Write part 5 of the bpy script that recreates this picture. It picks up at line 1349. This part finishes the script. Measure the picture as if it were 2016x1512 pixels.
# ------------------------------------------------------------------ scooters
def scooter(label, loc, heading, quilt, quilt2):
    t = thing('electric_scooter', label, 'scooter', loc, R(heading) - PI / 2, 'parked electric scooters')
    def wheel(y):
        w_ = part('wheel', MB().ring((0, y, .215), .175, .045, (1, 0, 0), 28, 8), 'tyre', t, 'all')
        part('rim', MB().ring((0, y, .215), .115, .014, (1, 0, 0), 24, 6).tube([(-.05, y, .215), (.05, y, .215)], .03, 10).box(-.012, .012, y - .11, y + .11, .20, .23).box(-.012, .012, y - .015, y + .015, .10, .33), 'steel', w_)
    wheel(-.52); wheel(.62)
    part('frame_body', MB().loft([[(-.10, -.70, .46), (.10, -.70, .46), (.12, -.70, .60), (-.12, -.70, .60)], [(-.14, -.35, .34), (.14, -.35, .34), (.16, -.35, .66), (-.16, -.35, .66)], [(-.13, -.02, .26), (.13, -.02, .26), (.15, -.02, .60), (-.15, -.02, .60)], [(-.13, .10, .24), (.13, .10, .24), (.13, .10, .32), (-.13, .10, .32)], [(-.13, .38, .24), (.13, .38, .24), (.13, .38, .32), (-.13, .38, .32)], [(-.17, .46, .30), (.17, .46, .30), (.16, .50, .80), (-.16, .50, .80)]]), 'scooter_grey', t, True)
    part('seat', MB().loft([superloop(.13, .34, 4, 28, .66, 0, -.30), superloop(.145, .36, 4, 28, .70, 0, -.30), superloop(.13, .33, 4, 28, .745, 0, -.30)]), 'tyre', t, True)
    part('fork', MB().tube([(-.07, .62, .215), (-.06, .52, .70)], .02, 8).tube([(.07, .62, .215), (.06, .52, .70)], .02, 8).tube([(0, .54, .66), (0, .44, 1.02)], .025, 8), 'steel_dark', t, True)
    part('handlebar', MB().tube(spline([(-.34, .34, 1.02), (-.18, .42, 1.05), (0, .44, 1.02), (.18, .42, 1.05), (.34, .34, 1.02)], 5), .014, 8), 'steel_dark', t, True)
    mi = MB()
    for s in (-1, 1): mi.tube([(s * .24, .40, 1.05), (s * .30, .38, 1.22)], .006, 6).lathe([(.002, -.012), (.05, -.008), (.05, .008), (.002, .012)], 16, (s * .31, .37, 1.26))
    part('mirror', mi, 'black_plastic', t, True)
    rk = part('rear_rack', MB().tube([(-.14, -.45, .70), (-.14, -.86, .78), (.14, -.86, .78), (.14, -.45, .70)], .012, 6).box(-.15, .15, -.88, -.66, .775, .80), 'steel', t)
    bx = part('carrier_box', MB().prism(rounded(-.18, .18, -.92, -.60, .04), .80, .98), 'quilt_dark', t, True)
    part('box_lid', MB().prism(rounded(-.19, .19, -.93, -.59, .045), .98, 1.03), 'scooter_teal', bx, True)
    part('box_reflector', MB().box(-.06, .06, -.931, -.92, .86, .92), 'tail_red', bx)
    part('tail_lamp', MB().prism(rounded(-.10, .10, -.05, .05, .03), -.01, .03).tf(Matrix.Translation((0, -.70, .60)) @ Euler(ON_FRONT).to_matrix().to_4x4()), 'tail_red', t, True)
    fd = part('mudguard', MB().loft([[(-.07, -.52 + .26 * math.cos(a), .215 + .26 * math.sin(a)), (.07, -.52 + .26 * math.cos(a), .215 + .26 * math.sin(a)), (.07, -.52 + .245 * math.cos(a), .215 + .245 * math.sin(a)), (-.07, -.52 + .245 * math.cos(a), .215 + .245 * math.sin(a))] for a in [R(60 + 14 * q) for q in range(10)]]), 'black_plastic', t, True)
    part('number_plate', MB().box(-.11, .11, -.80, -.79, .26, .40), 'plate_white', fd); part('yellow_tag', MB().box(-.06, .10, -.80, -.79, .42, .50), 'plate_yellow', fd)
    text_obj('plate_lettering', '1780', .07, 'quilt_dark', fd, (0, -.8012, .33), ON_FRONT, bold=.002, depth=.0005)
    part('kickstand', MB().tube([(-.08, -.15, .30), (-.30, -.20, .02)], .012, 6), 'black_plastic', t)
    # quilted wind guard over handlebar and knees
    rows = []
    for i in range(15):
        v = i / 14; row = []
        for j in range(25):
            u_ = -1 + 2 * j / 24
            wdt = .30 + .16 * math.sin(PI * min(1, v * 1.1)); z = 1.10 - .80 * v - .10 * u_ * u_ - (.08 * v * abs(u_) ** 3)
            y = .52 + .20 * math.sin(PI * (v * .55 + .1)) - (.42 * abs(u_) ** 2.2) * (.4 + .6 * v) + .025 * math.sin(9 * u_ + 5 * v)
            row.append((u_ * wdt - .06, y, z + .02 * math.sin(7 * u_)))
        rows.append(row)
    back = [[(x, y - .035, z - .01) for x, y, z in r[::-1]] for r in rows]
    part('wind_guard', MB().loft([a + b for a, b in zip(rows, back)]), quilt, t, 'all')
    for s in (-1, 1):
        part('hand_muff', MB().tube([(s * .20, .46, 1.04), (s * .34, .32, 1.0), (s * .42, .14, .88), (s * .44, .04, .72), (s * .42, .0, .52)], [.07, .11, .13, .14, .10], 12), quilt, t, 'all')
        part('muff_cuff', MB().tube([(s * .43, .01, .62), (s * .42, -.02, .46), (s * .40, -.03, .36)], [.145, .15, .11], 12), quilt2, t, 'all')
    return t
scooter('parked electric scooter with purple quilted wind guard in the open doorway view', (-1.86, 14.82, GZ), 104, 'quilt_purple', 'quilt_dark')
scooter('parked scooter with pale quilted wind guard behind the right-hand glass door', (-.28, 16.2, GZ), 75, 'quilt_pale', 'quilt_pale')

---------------

Exercise —
Copy out each line exactly as written.

Exercise response —
Write part 5 of the bpy script that recreates this picture. It picks up at line 1349. This part finishes the script. Measure the picture as if it were 2016x1512 pixels.
# ------------------------------------------------------------------ scooters
def scooter(label, loc, heading, quilt, quilt2):
    t = thing('electric_scooter', label, 'scooter', loc, R(heading) - PI / 2, 'parked electric scooters')
    def wheel(y):
        w_ = part('wheel', MB().ring((0, y, .215), .175, .045, (1, 0, 0), 28, 8), 'tyre', t, 'all')
        part('rim', MB().ring((0, y, .215), .115, .014, (1, 0, 0), 24, 6).tube([(-.05, y, .215), (.05, y, .215)], .03, 10).box(-.012, .012, y - .11, y + .11, .20, .23).box(-.012, .012, y - .015, y + .015, .10, .33), 'steel', w_)
    wheel(-.52); wheel(.62)
    part('frame_body', MB().loft([[(-.10, -.70, .46), (.10, -.70, .46), (.12, -.70, .60), (-.12, -.70, .60)], [(-.14, -.35, .34), (.14, -.35, .34), (.16, -.35, .66), (-.16, -.35, .66)], [(-.13, -.02, .26), (.13, -.02, .26), (.15, -.02, .60), (-.15, -.02, .60)], [(-.13, .10, .24), (.13, .10, .24), (.13, .10, .32), (-.13, .10, .32)], [(-.13, .38, .24), (.13, .38, .24), (.13, .38, .32), (-.13, .38, .32)], [(-.17, .46, .30), (.17, .46, .30), (.16, .50, .80), (-.16, .50, .80)]]), 'scooter_grey', t, True)
    part('seat', MB().loft([superloop(.13, .34, 4, 28, .66, 0, -.30), superloop(.145, .36, 4, 28, .70, 0, -.30), superloop(.13, .33, 4, 28, .745, 0, -.30)]), 'tyre', t, True)
    part('fork', MB().tube([(-.07, .62, .215), (-.06, .52, .70)], .02, 8).tube([(.07, .62, .215), (.06, .52, .70)], .02, 8).tube([(0, .54, .66), (0, .44, 1.02)], .025, 8), 'steel_dark', t, True)
    part('handlebar', MB().tube(spline([(-.34, .34, 1.02), (-.18, .42, 1.05), (0, .44, 1.02), (.18, .42, 1.05), (.34, .34, 1.02)], 5), .014, 8), 'steel_dark', t, True)
    mi = MB()
    for s in (-1, 1): mi.tube([(s * .24, .40, 1.05), (s * .30, .38, 1.22)], .006, 6).lathe([(.002, -.012), (.05, -.008), (.05, .008), (.002, .012)], 16, (s * .31, .37, 1.26))
    part('mirror', mi, 'black_plastic', t, True)
    rk = part('rear_rack', MB().tube([(-.14, -.45, .70), (-.14, -.86, .78), (.14, -.86, .78), (.14, -.45, .70)], .012, 6).box(-.15, .15, -.88, -.66, .775, .80), 'steel', t)
    bx = part('carrier_box', MB().prism(rounded(-.18, .18, -.92, -.60, .04), .80, .98), 'quilt_dark', t, True)
    part('box_lid', MB().prism(rounded(-.19, .19, -.93, -.59, .045), .98, 1.03), 'scooter_teal', bx, True)
    part('box_reflector', MB().box(-.06, .06, -.931, -.92, .86, .92), 'tail_red', bx)
    part('tail_lamp', MB().prism(rounded(-.10, .10, -.05, .05, .03), -.01, .03).tf(Matrix.Translation((0, -.70, .60)) @ Euler(ON_FRONT).to_matrix().to_4x4()), 'tail_red', t, True)
    fd = part('mudguard', MB().loft([[(-.07, -.52 + .26 * math.cos(a), .215 + .26 * math.sin(a)), (.07, -.52 + .26 * math.cos(a), .215 + .26 * math.sin(a)), (.07, -.52 + .245 * math.cos(a), .215 + .245 * math.sin(a)), (-.07, -.52 + .245 * math.cos(a), .215 + .245 * math.sin(a))] for a in [R(60 + 14 * q) for q in range(10)]]), 'black_plastic', t, True)
    part('number_plate', MB().box(-.11, .11, -.80, -.79, .26, .40), 'plate_white', fd); part('yellow_tag', MB().box(-.06, .10, -.80, -.79, .42, .50), 'plate_yellow', fd)
    text_obj('plate_lettering', '1780', .07, 'quilt_dark', fd, (0, -.8012, .33), ON_FRONT, bold=.002, depth=.0005)
    part('kickstand', MB().tube([(-.08, -.15, .30), (-.30, -.20, .02)], .012, 6), 'black_plastic', t)
    # quilted wind guard over handlebar and knees
    rows = []
    for i in range(15):
        v = i / 14; row = []
        for j in range(25):
            u_ = -1 + 2 * j / 24
            wdt = .30 + .16 * math.sin(PI * min(1, v * 1.1)); z = 1.10 - .80 * v - .10 * u_ * u_ - (.08 * v * abs(u_) ** 3)
            y = .52 + .20 * math.sin(PI * (v * .55 + .1)) - (.42 * abs(u_) ** 2.2) * (.4 + .6 * v) + .025 * math.sin(9 * u_ + 5 * v)
            row.append((u_ * wdt - .06, y, z + .02 * math.sin(7 * u_)))
        rows.append(row)
    back = [[(x, y - .035, z - .01) for x, y, z in r[::-1]] for r in rows]
    part('wind_guard', MB().loft([a + b for a, b in zip(rows, back)]), quilt, t, 'all')
    for s in (-1, 1):
        part('hand_muff', MB().tube([(s * .20, .46, 1.04), (s * .34, .32, 1.0), (s * .42, .14, .88), (s * .44, .04, .72), (s * .42, .0, .52)], [.07, .11, .13, .14, .10], 12), quilt, t, 'all')
        part('muff_cuff', MB().tube([(s * .43, .01, .62), (s * .42, -.02, .46), (s * .40, -.03, .36)], [.145, .15, .11], 12), quilt2, t, 'all')
    return t
scooter('parked electric scooter with purple quilted wind guard in the open doorway view', (-1.86, 14.82, GZ), 104, 'quilt_purple', 'quilt_dark')
scooter('parked scooter with pale quilted wind guard behind the right-hand glass door', (-.28, 16.2, GZ), 75, 'quilt_pale', 'quilt_pale')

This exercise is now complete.